● **EXERCISE PROMPT**
What do the lines from the top of the data through the line with "return P(px, py, Y)" say? Quote them exactly and include both ends.

● **STORED DATA**

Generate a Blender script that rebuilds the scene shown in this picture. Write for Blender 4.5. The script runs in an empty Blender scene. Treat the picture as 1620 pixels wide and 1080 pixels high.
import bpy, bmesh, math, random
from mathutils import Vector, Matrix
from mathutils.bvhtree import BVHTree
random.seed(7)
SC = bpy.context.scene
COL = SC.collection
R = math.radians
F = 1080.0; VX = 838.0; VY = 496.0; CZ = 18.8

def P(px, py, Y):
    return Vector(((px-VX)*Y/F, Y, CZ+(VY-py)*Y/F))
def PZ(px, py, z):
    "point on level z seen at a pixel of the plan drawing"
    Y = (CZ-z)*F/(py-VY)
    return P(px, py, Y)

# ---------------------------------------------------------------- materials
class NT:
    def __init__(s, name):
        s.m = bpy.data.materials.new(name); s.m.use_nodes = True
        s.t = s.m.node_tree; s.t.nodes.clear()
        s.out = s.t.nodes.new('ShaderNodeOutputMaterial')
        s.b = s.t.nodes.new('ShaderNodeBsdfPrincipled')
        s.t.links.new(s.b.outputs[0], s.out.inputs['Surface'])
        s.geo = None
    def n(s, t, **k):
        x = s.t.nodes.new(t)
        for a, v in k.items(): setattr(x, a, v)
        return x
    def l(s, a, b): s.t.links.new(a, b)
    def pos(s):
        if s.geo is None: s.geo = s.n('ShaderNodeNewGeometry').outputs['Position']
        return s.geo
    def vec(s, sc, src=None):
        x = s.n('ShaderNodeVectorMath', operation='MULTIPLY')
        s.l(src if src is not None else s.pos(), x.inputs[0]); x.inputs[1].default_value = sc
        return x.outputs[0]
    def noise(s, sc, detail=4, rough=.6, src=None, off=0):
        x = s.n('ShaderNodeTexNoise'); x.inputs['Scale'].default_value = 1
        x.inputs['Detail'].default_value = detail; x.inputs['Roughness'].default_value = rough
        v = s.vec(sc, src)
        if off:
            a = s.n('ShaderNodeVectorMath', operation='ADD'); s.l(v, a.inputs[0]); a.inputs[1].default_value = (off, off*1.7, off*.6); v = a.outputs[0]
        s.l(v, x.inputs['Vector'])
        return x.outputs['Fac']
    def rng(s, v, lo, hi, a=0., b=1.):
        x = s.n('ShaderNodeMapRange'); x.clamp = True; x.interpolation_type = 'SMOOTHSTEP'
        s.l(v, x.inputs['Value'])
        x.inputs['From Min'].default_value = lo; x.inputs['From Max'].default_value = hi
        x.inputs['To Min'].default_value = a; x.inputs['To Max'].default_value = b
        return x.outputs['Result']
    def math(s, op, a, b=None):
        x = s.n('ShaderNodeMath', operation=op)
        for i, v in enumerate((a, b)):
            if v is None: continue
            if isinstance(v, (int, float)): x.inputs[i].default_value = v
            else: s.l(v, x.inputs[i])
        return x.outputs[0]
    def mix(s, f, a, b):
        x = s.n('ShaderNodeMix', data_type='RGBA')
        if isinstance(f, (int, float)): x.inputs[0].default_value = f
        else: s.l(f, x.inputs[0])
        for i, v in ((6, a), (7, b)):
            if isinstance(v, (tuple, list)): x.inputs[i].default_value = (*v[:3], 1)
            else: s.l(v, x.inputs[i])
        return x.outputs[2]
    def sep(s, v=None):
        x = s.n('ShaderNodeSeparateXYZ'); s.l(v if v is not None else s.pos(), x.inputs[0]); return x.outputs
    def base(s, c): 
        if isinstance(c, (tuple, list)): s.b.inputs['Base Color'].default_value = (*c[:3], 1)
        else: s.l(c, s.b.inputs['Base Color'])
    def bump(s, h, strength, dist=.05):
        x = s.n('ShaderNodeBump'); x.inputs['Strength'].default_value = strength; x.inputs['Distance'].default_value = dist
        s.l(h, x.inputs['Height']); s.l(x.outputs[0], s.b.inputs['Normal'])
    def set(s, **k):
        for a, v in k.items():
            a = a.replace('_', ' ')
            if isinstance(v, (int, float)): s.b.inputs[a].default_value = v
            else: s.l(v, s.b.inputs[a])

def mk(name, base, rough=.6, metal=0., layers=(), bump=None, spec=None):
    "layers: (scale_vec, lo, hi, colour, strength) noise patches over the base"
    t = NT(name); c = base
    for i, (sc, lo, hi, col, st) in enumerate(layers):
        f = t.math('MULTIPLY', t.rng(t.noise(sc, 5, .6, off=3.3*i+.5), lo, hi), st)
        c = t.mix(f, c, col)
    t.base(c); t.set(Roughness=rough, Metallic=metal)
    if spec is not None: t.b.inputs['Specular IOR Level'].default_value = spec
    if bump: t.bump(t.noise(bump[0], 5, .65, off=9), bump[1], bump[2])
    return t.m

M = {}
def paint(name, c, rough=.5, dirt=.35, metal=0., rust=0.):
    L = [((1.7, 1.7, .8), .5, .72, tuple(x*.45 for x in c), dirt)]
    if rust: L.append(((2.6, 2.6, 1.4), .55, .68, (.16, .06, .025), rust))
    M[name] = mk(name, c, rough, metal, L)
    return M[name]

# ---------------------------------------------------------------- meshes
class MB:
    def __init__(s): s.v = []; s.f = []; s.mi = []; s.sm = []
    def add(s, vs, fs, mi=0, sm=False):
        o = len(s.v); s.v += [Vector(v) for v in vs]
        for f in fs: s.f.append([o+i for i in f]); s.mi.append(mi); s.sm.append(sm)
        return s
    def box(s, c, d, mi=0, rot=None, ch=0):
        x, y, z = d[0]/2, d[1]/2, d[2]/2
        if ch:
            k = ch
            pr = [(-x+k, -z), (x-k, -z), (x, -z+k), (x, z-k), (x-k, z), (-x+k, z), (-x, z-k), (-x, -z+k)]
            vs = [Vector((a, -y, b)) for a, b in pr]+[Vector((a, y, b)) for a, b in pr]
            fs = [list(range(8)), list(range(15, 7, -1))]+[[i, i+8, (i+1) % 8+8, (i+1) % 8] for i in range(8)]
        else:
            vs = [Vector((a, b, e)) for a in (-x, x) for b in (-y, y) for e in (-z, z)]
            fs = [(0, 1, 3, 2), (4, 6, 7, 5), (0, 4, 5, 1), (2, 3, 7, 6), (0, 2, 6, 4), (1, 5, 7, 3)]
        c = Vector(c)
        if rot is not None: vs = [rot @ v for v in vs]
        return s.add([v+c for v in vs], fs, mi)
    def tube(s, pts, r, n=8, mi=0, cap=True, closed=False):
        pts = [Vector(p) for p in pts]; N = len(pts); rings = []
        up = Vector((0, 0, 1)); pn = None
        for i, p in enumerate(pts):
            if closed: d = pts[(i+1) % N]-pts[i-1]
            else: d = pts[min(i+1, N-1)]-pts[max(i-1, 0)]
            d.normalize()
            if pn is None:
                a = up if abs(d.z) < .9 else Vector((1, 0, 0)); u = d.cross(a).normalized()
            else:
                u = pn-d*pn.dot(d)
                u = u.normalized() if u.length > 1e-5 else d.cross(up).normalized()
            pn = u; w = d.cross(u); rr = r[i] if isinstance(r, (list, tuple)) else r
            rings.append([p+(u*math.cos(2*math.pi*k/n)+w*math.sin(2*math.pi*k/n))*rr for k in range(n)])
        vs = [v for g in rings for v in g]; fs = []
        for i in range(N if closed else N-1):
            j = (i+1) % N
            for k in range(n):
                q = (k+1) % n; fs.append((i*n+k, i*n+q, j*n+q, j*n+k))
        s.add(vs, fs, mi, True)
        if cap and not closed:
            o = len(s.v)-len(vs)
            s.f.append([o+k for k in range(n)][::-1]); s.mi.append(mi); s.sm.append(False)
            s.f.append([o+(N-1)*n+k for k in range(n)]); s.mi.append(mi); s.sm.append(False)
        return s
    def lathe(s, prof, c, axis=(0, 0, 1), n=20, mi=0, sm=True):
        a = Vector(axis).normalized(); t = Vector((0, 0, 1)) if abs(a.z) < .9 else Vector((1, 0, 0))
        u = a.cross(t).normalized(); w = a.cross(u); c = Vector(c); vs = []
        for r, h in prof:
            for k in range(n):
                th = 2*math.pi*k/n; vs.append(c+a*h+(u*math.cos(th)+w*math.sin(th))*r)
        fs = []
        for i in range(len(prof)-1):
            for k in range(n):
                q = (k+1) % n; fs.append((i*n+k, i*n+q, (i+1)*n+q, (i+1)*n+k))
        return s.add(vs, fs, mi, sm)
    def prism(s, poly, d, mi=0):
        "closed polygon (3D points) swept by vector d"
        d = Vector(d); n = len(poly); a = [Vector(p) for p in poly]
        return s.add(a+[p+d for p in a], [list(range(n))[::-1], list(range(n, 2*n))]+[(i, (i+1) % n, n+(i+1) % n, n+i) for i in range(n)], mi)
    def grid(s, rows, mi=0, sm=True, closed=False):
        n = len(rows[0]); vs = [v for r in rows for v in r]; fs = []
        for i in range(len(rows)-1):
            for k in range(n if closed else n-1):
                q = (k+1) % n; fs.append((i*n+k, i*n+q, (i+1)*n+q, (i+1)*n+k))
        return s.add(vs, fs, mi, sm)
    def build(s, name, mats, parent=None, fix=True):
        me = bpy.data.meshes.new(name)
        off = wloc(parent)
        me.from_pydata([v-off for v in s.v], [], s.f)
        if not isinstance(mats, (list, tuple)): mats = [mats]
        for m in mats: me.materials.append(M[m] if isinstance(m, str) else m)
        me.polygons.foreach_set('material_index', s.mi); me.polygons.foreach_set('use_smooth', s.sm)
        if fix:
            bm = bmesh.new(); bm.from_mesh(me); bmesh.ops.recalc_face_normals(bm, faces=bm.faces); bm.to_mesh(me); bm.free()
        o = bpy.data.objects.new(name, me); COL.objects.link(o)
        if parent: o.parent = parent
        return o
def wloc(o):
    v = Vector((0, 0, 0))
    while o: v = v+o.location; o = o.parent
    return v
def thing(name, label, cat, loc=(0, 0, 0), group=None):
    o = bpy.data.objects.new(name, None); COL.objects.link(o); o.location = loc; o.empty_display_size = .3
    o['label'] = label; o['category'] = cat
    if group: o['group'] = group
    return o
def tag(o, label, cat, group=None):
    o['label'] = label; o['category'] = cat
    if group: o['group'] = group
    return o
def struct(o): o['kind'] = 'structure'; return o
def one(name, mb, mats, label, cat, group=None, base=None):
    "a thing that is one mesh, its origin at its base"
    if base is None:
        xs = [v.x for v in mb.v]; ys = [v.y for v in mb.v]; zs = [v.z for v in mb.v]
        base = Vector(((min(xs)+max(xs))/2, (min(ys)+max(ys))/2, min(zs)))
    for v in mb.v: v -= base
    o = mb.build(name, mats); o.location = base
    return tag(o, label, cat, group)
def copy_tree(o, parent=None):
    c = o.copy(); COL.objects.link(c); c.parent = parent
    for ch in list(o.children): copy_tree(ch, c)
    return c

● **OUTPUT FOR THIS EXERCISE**
Generate a Blender script that rebuilds the scene shown in this picture. Write for Blender 4.5. The script runs in an empty Blender scene. Treat the picture as 1620 pixels wide and 1080 pixels high.
import bpy, bmesh, math, random
from mathutils import Vector, Matrix
from mathutils.bvhtree import BVHTree
random.seed(7)
SC = bpy.context.scene
COL = SC.collection
R = math.radians
F = 1080.0; VX = 838.0; VY = 496.0; CZ = 18.8

def P(px, py, Y):
    return Vector(((px-VX)*Y/F, Y, CZ+(VY-py)*Y/F))
def PZ(px, py, z):
    "point on level z seen at a pixel of the plan drawing"
    Y = (CZ-z)*F/(py-VY)
    return P(px, py, Y)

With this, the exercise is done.